The exhibition of 220 works by 89 artists, at Palazzo Grassi on the Grand Canal, in 'Flemish and Dutch Painting: From Van Gogh, Ensor, Magritte, Mondrian to Contemporary Artists' (until July 13) is therefore something of an event. The joint curators, Rudi Fuchs of the Stedelijk Museum in Amsterdam and Jan Hoet of the Museum van Hedendaagse Kunst in Ghent, set out to demonstrate that Dutch and Flemish painting are markedly different and that even the most modem works often refer back to earlier artists within these distinctive traditions in ways that are not always immediately obvious.

Emblematic of this proposed divergence is the pairing at the start of the show of two small 16th-century pieces: 'Portrait of a Young Scholar' by the Dutch artist Jan van Scorel and 'Sodom and Gomorrah Burning' by his near-contemporary Joachim Patinir. These paintings broadly illustrate what Fuchs identifies in an essay in the exhibition catalogue as the more febrile, fantastic tendencies of Flemish art as against 'the tranquil sobriety and clear vision' that 'pervade van Scorel's portrait' and characterize Dutch art in general.

Thereafter, the show is arranged more or less chronologically from the late 19th century to the present day, mixing the works of Dutch and Flemish artists, and punctuated here and there by works from earlier epochs.

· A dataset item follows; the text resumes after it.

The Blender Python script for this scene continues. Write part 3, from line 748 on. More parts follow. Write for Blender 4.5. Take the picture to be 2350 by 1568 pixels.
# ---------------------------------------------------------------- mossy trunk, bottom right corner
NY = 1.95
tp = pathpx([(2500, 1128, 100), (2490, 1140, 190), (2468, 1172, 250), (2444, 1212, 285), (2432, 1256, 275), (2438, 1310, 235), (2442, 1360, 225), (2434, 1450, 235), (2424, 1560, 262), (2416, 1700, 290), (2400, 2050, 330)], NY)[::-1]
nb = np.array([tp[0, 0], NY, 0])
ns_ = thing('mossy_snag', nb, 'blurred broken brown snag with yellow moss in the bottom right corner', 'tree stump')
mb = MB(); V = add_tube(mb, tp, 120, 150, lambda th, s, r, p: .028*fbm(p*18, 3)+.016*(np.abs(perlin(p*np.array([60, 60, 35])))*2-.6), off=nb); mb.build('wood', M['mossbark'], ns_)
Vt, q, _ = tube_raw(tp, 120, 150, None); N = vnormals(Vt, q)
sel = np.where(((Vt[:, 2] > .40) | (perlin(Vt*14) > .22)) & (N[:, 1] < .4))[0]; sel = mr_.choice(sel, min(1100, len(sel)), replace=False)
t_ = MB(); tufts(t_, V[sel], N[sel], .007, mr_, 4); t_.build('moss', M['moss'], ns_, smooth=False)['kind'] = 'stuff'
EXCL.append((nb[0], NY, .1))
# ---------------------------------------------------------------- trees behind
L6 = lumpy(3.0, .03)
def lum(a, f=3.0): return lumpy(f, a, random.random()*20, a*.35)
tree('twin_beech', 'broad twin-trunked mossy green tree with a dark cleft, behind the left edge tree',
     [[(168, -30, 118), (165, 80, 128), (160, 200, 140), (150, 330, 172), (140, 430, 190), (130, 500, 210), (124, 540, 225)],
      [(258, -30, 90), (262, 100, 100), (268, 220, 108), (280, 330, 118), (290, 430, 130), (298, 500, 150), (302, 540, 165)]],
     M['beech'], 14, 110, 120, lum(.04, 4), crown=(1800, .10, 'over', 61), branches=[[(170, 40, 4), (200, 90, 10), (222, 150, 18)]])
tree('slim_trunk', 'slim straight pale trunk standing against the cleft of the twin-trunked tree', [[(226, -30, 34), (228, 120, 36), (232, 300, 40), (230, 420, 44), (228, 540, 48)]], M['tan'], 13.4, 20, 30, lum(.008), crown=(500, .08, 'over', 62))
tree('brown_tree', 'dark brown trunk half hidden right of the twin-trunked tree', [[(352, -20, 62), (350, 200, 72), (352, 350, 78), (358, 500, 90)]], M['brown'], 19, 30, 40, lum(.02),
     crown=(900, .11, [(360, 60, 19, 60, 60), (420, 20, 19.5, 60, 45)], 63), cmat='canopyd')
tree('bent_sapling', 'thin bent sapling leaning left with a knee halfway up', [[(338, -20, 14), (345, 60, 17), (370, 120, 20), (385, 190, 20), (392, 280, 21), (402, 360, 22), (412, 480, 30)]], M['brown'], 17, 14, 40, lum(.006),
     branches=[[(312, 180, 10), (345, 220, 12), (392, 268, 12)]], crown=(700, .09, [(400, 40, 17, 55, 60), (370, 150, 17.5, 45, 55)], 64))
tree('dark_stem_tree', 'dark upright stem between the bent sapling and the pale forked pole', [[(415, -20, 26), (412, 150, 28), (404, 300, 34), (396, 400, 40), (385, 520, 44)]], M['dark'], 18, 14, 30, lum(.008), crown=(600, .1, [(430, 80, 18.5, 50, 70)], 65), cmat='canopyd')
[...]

It is interesting to be reminded in Hoet's catalogue essay that 'you will not find a single van Gogh in a Belgian museum.' The artist is represented here by nearly a dozen well-chosen canvases emphasizing the variety of his oeuvre, and he emerges effortlessly as the supreme genius of the entire period covered.

James Ensor (1860-1949), a Belgian whose father was English, is represented here by nearly two dozen works. Though a considerable painter, he suffers from being so closely juxtaposed with van Gogh, making Ensor's style appear dated in comparison.

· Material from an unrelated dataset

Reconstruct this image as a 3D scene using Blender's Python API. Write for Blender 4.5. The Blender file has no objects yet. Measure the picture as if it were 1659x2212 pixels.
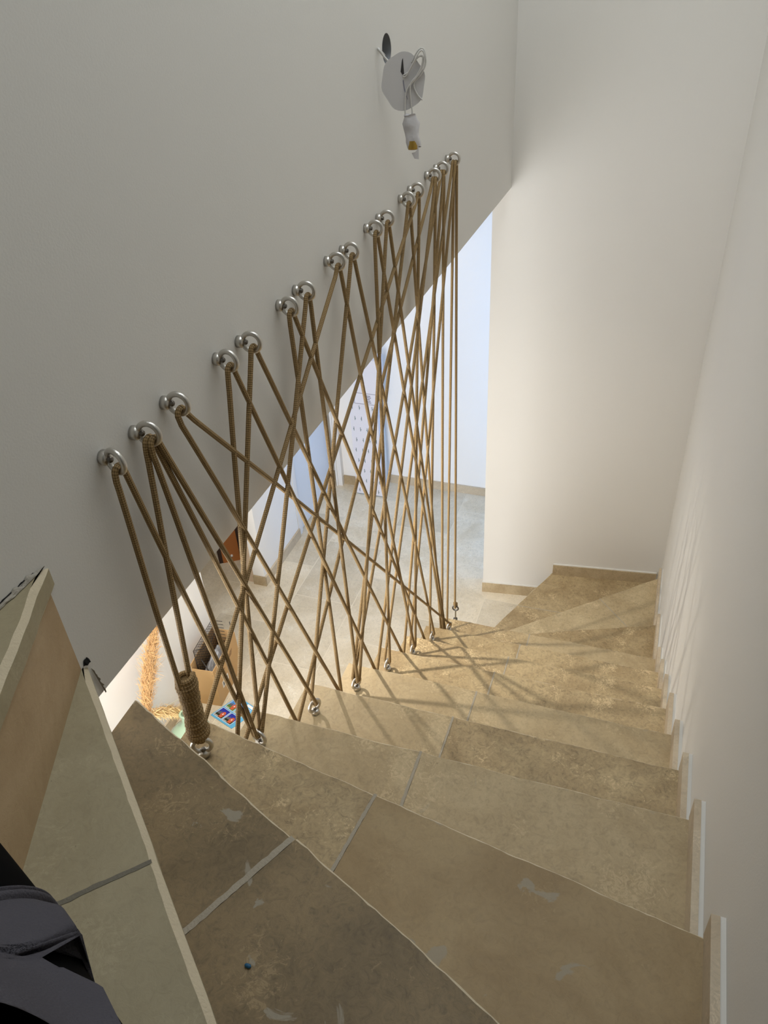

However, several other artists, lesser known or virtually unknown outside their own countries, present themselves as deserving of attention, including the Impressionist painter Jacob Smits, the Expressionists Constant Permeke and Gustave de Smet, the Symbolist Jan Toorop and, later in the show, his daughter, Charley Toorop, a Realist and portraitist.

Belgium's dense population and uncontrolled dormitory-town sprawl has made it, in the uncharitable description of one architect, 'beyond dispute the ugliest country in the world.' This did not prevent Jean Brusselmans (1885-1955) from conveying a hidden beauty in everyday landscapes and interiors that to the casual observer might seem devoid of artistic potential. With a deliberately restricted range of colors, Brusselmans paints unmistakably Belgian scenes that are both startling in their honesty and brilliantly capture the almost hyperrealistic solidity buildings and objects can take on in certain light in the flatlands of the north.

The artist achieved no success until he was about 60, by which time his already abrasive and cantankerous character had been exacerbated by disappointment and the struggle to survive, which left him with few friends and has even militated against the spread of his posthumous reputation. But his large oils 'Spring, View of Dilbeck' and his 'Woman in a Kitchen' reveal him to have been an accomplished and original talent.

One of the final components of the show is a series of the intriguing, recent 'Windows' by the Dutch artist Jan Dibbets. Presented side by side with a panel by Pieter Saenredam (1597- 1665), the Haarlem specialist in painting views of church interiors, the paintings show that Dibbets - who has described Saenredam as 'a 17th-ceritury Mondrian' - has consciously drawn direct inspiration.